The second USP remains that she had been born into a family that was deep into music. "... I keep saying music has no barrier of caste, colour, creed. But the most important thing is you sing in the language of people - I found that while singing," she said. Usha has sung in 16 Indian languages, including in Hindi, Bengali, Gujrati, Marathi, Konkani, Telugu, Dogri, Khasi, Sindhi and Oriya. Among the foreign languages in which she has sung are Spanish, French, German, Zulu, Swahili, Sinhala, Ukranian, Russian and of course English. Naturally, she had many anecdotes to share. Usha recalled she had sung Rabindranath Tagore's popular song "Purano Sei Diner Katha" at 'Trincas' in 1969 to an audience which comprised Leftist stalwarts Jyoti Basu, Somnath Chatterjee and several other luminaries.

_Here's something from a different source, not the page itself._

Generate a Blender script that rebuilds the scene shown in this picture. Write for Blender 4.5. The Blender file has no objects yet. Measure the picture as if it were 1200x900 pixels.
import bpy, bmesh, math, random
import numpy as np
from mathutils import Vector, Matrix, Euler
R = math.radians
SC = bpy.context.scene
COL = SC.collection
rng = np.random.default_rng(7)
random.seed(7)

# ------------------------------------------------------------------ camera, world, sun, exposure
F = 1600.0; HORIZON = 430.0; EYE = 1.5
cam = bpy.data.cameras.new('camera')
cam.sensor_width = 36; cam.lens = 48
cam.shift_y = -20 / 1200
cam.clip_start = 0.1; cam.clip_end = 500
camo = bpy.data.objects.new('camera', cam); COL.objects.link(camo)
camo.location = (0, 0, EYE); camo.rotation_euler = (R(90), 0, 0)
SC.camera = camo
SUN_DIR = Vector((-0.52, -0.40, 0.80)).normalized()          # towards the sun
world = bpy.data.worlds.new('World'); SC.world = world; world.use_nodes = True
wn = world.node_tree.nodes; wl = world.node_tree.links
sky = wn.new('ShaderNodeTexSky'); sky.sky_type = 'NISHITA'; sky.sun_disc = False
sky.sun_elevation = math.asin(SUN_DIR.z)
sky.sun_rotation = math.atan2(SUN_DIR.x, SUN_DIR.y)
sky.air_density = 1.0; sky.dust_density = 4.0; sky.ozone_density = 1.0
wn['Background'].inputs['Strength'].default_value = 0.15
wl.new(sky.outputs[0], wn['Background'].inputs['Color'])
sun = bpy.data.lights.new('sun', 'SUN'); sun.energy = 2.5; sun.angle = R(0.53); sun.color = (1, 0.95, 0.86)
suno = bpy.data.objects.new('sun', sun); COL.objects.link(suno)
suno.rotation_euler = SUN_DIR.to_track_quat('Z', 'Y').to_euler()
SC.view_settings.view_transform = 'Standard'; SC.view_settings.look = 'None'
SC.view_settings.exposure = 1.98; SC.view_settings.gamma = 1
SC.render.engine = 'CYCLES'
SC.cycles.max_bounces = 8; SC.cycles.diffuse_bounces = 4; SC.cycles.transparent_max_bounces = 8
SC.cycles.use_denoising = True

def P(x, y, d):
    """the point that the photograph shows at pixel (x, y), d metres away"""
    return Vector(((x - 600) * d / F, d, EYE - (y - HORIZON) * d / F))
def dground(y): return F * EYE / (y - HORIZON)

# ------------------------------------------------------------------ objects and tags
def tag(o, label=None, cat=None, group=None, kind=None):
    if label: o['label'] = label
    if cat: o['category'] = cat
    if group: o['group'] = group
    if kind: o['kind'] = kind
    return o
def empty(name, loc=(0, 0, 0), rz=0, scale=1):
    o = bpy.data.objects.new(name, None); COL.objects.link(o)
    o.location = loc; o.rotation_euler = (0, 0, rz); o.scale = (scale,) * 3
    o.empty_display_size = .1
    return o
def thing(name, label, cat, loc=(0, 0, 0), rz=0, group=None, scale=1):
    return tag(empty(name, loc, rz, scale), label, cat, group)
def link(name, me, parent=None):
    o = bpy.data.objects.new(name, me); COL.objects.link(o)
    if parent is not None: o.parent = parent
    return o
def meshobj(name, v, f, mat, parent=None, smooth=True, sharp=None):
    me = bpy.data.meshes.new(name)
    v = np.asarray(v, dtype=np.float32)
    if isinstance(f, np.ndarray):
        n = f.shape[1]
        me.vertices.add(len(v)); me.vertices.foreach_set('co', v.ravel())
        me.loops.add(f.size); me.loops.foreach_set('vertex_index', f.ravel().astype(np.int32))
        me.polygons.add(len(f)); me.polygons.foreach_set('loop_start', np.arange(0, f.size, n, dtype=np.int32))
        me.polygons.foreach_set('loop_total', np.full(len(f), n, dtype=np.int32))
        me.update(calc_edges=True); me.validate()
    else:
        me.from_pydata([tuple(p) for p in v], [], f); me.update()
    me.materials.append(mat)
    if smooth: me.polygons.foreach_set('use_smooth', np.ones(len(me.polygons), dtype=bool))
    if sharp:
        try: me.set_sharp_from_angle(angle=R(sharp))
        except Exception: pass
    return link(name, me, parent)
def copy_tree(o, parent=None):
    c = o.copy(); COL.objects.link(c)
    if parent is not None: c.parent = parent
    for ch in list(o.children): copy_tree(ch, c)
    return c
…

"As I went on singing everyone clapped, everyone was happy, everyone present then sang along with me. I busted the myth that Rabindra Sangeet cannot be sung at night clubs or cannot be sung with a guitar," she said. She had also seen Bollywood superstar Amitabh Bachchan, Bengali matinee idol Uttam Kumar, Bengali actress Supriya Devi and film maestro Satyajit Ray at different times among her audience at 'Trincas'. "Trincas changed the misconception among the people about a bar and they began expecting clean, wonderful entertainment. They found that a night club can also become a family place, a place for everybody," she said. Asked if she found any change in the profile of the audience in live music programmes in nightclubs and bars of the city now, Usha said, "I am a compulsive optimist. I never think about the bad side at all - you may find a few bad people but that is not the situation.
"There must be one or two bad eggs in the basket, but that is not the whole of Kolkata. The culturally conscious Kolkata I know," she said. 'Trincas', which is celebrating its diamond jubilee this year, expressed happiness over its long association with Usha, who sang there for the first time there on October 1, 1969. There will be live performances by Usha on September 27 and 28 in the same place, it said.